Even on February the 6th, when Clark dropped out of the rest, he was still polling in second place in Wisconsin:

WISCONSIN POLL
Likely Democratic
primary voters Feb 6, 2004
Wesley Clark 15%
Howard Dean 9%
John Edwards 10%
John Kerry 41%
Dennis Kucinich 2%
Al Sharpton 2%
Undecided 21%

http://www.americanresearchgroup.com/wi /


WesDem, another DU poster, once made these observations about Clark's campaign in an old post:

"Clark entered the primary race a year or two after everybody else was running.

He was a novice candidate who ran in a field of ten that was 80% elected officials or former elected officials.

In a four-month long campaign, and before withdrawing on 2/11/04 and endorsing Kerry, Clark competed in 13 states.

He won Oklahoma over experienced campaigners.

He came in second in Arizona, New Mexico and North Dakota ahead of experienced campaigners.

Third in New Hampshire, Tennessee and Virginia ahead of experienced campaigners.
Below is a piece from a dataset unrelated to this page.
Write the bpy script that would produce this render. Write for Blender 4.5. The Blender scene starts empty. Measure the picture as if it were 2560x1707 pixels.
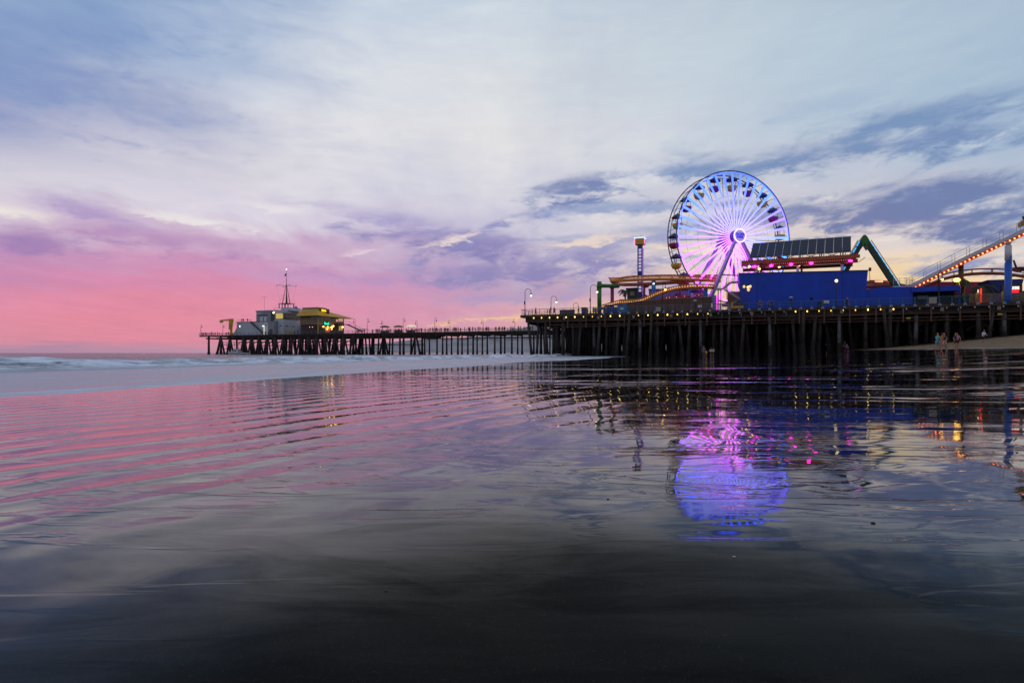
import bpy, math, random
from mathutils import Vector, Matrix, noise as mnoise
R = math.radians
SC = bpy.context.scene
COL = SC.collection
F, HZ, CZ = 1422.2, 882.0, 0.65          # focal length in photo pixels, horizon row, eye height
# ---------------------------------------------------------------- pier frame: u along the pier edge, v inwards, z up
P0 = (2.4, 113.0)
DU = (0.9255, -0.3787); DN = (0.3787, 0.9255)
PANG = math.atan2(DU[1], DU[0])
DZ = 8.05                                 # deck height
def UV(px, v):
    t = (px - 1280.0) / F
    u = (t * (P0[1] + v * DN[1]) - P0[0] - v * DN[0]) / (DU[0] - t * DU[1])
    return u, P0[1] + v * DN[1] + u * DU[1]
def PU(px, py, v):
    u, Y = UV(px, v)
    return (u, v, CZ + (HZ - py) / F * Y)
def VofU(px, u):
    t = (px - 1280.0) / F
    return (t * (P0[1] + u * DU[1]) - P0[0] - u * DU[0]) / (DN[0] - t * DN[1])
def WP(u, v, z=0.0):
    return Vector((P0[0] + u * DU[0] + v * DN[0], P0[1] + u * DU[1] + v * DN[1], z))
def XY(px, Y):
    return (px - 1280.0) / F * Y
# ---------------------------------------------------------------- beach height
SI = Vector((0.955, -0.2966))             # inland direction
ZI = [(-60, -1.2), (-14, -0.12), (-10.9, -0.03), (-3, 0.0), (4, 0.01), (9, .13), (14, .38), (24, .95), (34, 1.75), (46, 3.2), (60, 4.4), (90, 5.0), (400, 5.0)]
def inl(x, y): return x * SI.x + y * SI.y
def ground_z(x, y):
    i = inl(x, y)
    if i <= ZI[0][0]: return ZI[0][1]
    for (a, za), (b, zb) in zip(ZI, ZI[1:]):
        if i <= b:
            t = (i - a) / (b - a)
            return za + (zb - za) * t
    return ZI[-1][1]
# ---------------------------------------------------------------- colour helpers
def lin(c):
    c = c / 255.0
    return c / 12.92 if c <= 0.04045 else ((c + 0.055) / 1.055) ** 2.4
def C(r, g, b): return (lin(r), lin(g), lin(b), 1.0)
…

Fourth in Missouri and South Carolina ahead of experienced campaigners.

Fifth in Delaware, Maine, Michigan, and Washington ahead of experienced campaigners."
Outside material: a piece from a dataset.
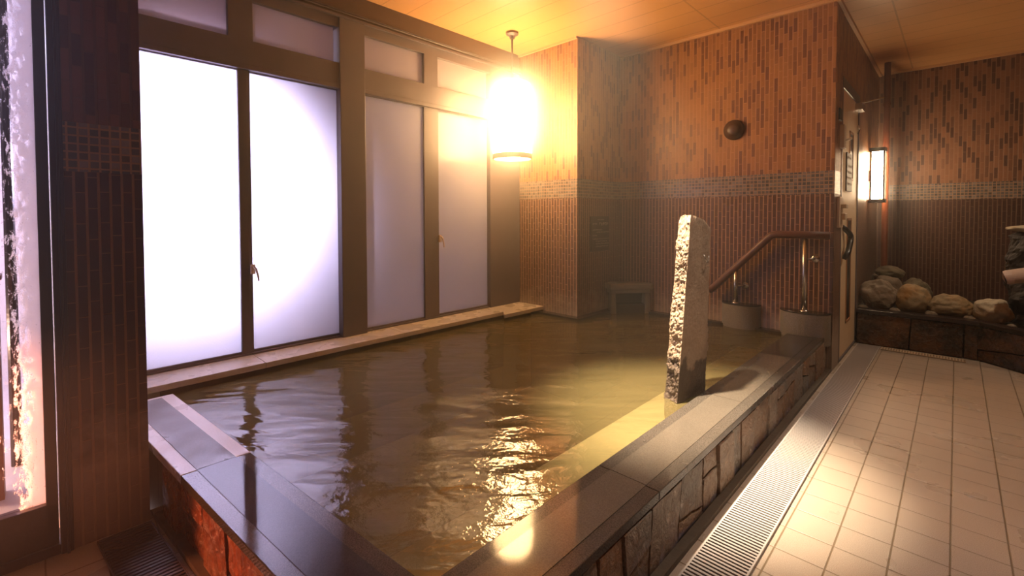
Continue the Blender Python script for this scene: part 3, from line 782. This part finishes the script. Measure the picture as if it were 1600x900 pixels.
build('wall_switch', bm, 'ivory', bevel=.004, label='ivory fitting on the wall just above the middle of the service door edge', category='wall box')
bm = BM(); box(bm, -.6715, -.662, 4.70, 4.96, 1.40, 1.72)
e = empty('door_notice', (-.675, 4.83, 1.38), label='upright dark notice plate hanging on the pale service door', category='sign')
build('board', bm, 'sign', e)
bm = BM()
def glyph2(y, z, s):
    X0, X1 = -.6625, -.6615
    for k in range(2): zz = z+s*rnd.uniform(.1, .9); box(bm, X0, X1, y, y+s*.8, zz, zz+s*.12)
    yy = y+s*rnd.uniform(.2, .6); box(bm, X0, X1, yy, yy+s*.12, z, z+s)
for z in (1.67, 1.60, 1.55, 1.50, 1.45):
    y = 4.72; bm = BM()
    while y < 4.93: glyph2(y, z, .022); y += .026
    build('lettering', bm, 'text', e)

# ------------------------------------------------------------------ rock planter at the far end
pf = [(-.655, 5.305), (.06, 5.335), (.15, 5.33), (.40, 5.10), (1.0, 4.62), (1.6, 4.35)]
e = empty('rock_planter', (.4, 5.9, 0), label='low planter clad in dark slate with a black stone rim below the far wall', category='planter')
bm = BM(); prism(bm, [(p[0], p[1]+.03) for p in pf]+[(1.6, 6.80), (-.655, 6.80)], 0, .296); build('body', bm, 'gravel', e)
bm = BM()
inner = [(p[0], p[1]+.12) for p in pf]
prism(bm, [(p[0], p[1]-.012) for p in pf]+inner[::-1], .290, .325); build('rim', bm, 'jamb', e, bevel=.004)
for i in range(len(pf)-1):
    a, b = pf[i], pf[i+1]; dv = Vector((b[0]-a[0], b[1]-a[1])).normalized()
    build('slate_cladding', clad((a[0], a[1]+.03, 0), (b[0], b[1]+.03, 0), .005, .286, (dv.y, -dv.x, 0), 20+i, .16, .4), 'slate_dark', e)
def rock(c, r, seed, mat, amp, label, rz=0, group=None):
    bm = BM(); bmesh.ops.create_icosphere(bm, subdivisions=5, radius=1)
    for v in bm.verts:
        p = v.co.normalized(); q_ = p*1.3+Vector((seed*3.1, seed*1.7, 0))
        k = 1+amp*(noise.noise(q_)*1.2+noise.noise(q_*2.3)*.5+noise.noise(q_*6)*.16+noise.noise(q_*14)*.06)
        w = Vector((p.x*r[0], p.y*r[1], p.z*r[2]))*k
        if w.z < -r[2]*.72: w.z = -r[2]*.72+(w.z+r[2]*.72)*.2
        x, y = w.x*math.cos(rz)-w.y*math.sin(rz), w.x*math.sin(rz)+w.y*math.cos(rz)
        v.co = Vector((c[0]+x, c[1]+y, c[2]+w.z))
    build('rock', bm, mat, smooth=True, label=label, category='rock', group='rocks on the planter')
rock((-.522, 5.56, .425), (.138, .12, .145), 1, 'rock_a', .22, 'large grey rock with a pointed top, leftmost in the front row', .1)
rock((-.272, 5.57, .410), (.122, .11, .138), 2, 'rock_b', .18, 'ochre brown rounded rock, second in the front row beside the grey one', 0)
rock((-.022, 5.56, .390), (.150, .11, .105), 3, 'rock_b', .2, 'long flat brown and grey rock in the middle of the front row', 0)
rock((.232, 5.52, .395), (.118, .11, .112), 6.7, 'rock_c', .2, 'pale rough pitted rock at the right end of the front row', .2)
rock((-.475, 6.02, .615), (.115, .11, .062), 5, 'rock_d', .15, 'flat greenish rock lying on top of the heap at the back', 0)
rock((-.495, 5.93, .445), (.130, .12, .150), 6, 'rock_a', .15, 'dull grey rock under the flat top rock', 0)
rock((-.27, 5.99, .430), (.120, .11, .135), 7, 'rock_d', .2, 'dim olive rock behind the ochre one', .3)
rock((-.590, 6.20, .43), (.07, .08, .15), 8, 'rock_a', .2, 'small grey rock half hidden in the corner behind the heap', 0)
for i, (x, y, rr) in enumerate(((-.63, 5.47, .030), (-.395, 5.475, .032), (-.145, 5.475, .034), (.095, 5.475, .03), (.33, 5.36, .022))):
    rock((x, y, .296+rr*.62), (rr*1.3, rr, rr*.9), 10+i*1.3, 'rock_a', .15,
         ['pebble at the foot of the leftmost grey rock by the wall', 'pebble between the grey rock and the ochre rock', 'pebble between the ochre rock and the long flat rock', 'pebble between the long flat rock and the pale rock', 'pebble between the pale rock and the black stone'][i])
# black basalt column with spout
e = empty('basalt_fountain', (.45, 5.7, .3), label='black rough basalt stone with a pale spout at the right edge', category='fountain stone')
bm = BM(); rings = []
for i in range(40):
    z = .30+i*.78/39
    ring = []
    for k in range(40):
        a = 2*math.pi*k/40
        r = .145*(1-.12*i/39); 
        p = Vector((.451+r*math.cos(a), 5.70+r*math.sin(a), z))
        dd = noise.noise(p*7)*.035+noise.noise(p*19)*.018+noise.noise(p*45)*.008
        if i > 36: r2 = 1-(i-36)*.22
        else: r2 = 1
        ring.append(bm.verts.new((.451+(p.x-.451)*r2*(1+dd/r), 5.70+(p.y-5.70)*r2*(1+dd/r), z)))
    rings.append(ring)
for A, B in zip(rings, rings[1:]):
    for k in range(40): bm.faces.new((A[k], A[(k+1) % 40], B[(k+1) % 40], B[k]))
bm.faces.new(rings[0][::-1]); bm.faces.new(rings[-1])
build('column', bm, 'basalt', e)
bm = BM(); tube(bm, [(.285, 5.30, .70), (.30, 5.30, .705), (.75, 5.62, .80)], [.052, .056, .060], 24)
build('spout', bm, 'spout', e, label='thick pale bamboo-like spout')
bm = BM(); tube(bm, [(.283, 5.3003, .6997), (.286, 5.30, .7003)], .043, 24); build('spout_mouth', bm, 'basalt', e)
bm = BM(); tube(bm, [(.44, 5.60, .80), (.40, 5.46, .86), (.42, 5.44, .93), (.45, 5.58, 1.02)], .008, 10); build('pipe', bm, 'black', e)
rock_cap = BM(); bmesh.ops.create_icosphere(rock_cap, subdivisions=4, radius=1)
for v in rock_cap.verts:
    p = v.co.copy(); k = 1+.15*noise.noise(p*2)
    v.co = Vector((.455+p.x*.150*k, 5.70+p.y*.12*k, 1.082+p.z*.03*k))
build('cap_stone', rock_cap, 'rock_c', e, smooth=True, label='pale flat stone on top')

# ------------------------------------------------------------------ yard outside the glass door
M['snow'] = plain('snow', (.80, .76, .74), .6, 0, 5, .1)
bm = BM(); box(bm, -5.2, -2.41, -6, .06, -.06, -.02); build('yard_ground', bm, 'snow', kind='structure')
bm = BM(); box(bm, -5.3, -5.2, -6, 4.0, -.06, 3.2); build('yard_wall', bm, 'snow', kind='structure')
bm = BM(); box(bm, -3.02, -2.93, -.215, -.115, -.02, .93); box(bm, -3.03, -2.92, -.225, -.105, .93, .95)
build('garden_post', bm, 'redwood', label='red wooden post outside the glass door', category='post')
bm = BM(); tube(bm, [(-3.3, -.085, -.02), (-3.3, -.087, 1.2), (-3.3, -.09, 2.6)], [.022, .020, .018], 10)
build('garden_pole', bm, 'jamb', label='thin dark upright pole outside the glass door', category='post')

# ------------------------------------------------------------------ steam
t = NT('steam'); v = t.n('VolumeScatter'); v.inputs['Color'].default_value = (1, .95, .90, 1); v.inputs['Anisotropy'].default_value = .72
g, P = t.pos()
def bloom_ball(c, r):      # dense ball of steam added to imitate lens bloom round a bright light
    d2 = None
    for k in range(3):
        a = t.math('SUBTRACT', P[k], c[k]); a = t.math('MULTIPLY', a, a); d2 = a if d2 is None else t.math('ADD', d2, a)
    return t.math('POWER', 2.718, t.math('MULTIPLY', d2, -1/(r*r)))
over = t.n('MapRange'); t.t.links.new(P[0], over.inputs[0]); over.inputs[1].default_value = -.1; over.inputs[2].default_value = -1.5; over.inputs[3].default_value = .008; over.inputs[4].default_value = .060
dn = t.math('ADD', over.outputs[0], t.math('MULTIPLY', bloom_ball((-2.86, 2.97, 2.12), .40), 1.7))
dn = t.math('ADD', dn, t.math('MULTIPLY', bloom_ball((-2.95, .60, 1.5), .5), .5))
t.t.links.new(dn, v.inputs['Density'])
M['steam'] = t.done(v.outputs[0], True)
bm = BM(); prism(bm, [(-3.19, .34), (2.85, -2.4), (2.85, 6.78), (-.55, 6.78), (-.63, 4.17), (-2.47, 4.17), (-2.47, 3.42), (-3.19, 3.42)], .33, 2.61)
build('steam', bm, 'steam', kind='stuff', label='thin steam hanging in the air over the bath', category='steam')

for o in list(bpy.data.objects):
    if '_w' in o: del o['_w']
Clark decidely bested the former Minority Leader of the House of Representatives,Dick Gephardt. He trounced the Democrats former VP candiate Joe Lieberman, and also Senator Bob Graham, a very seasoned former Governor from Florida who was very popular in that Reddish State. Clark also arguably did better than Howard Dean overall but there is no point in having that argument. Nuetral media studies conclusively showed that Clark got far less free media exposure than either Kerry, Edwards, or Dean. I think Clark did very well against those odds considering that it was the first time that Clark ran for any political office and that he barely knew his own campaign staff when his campaign started.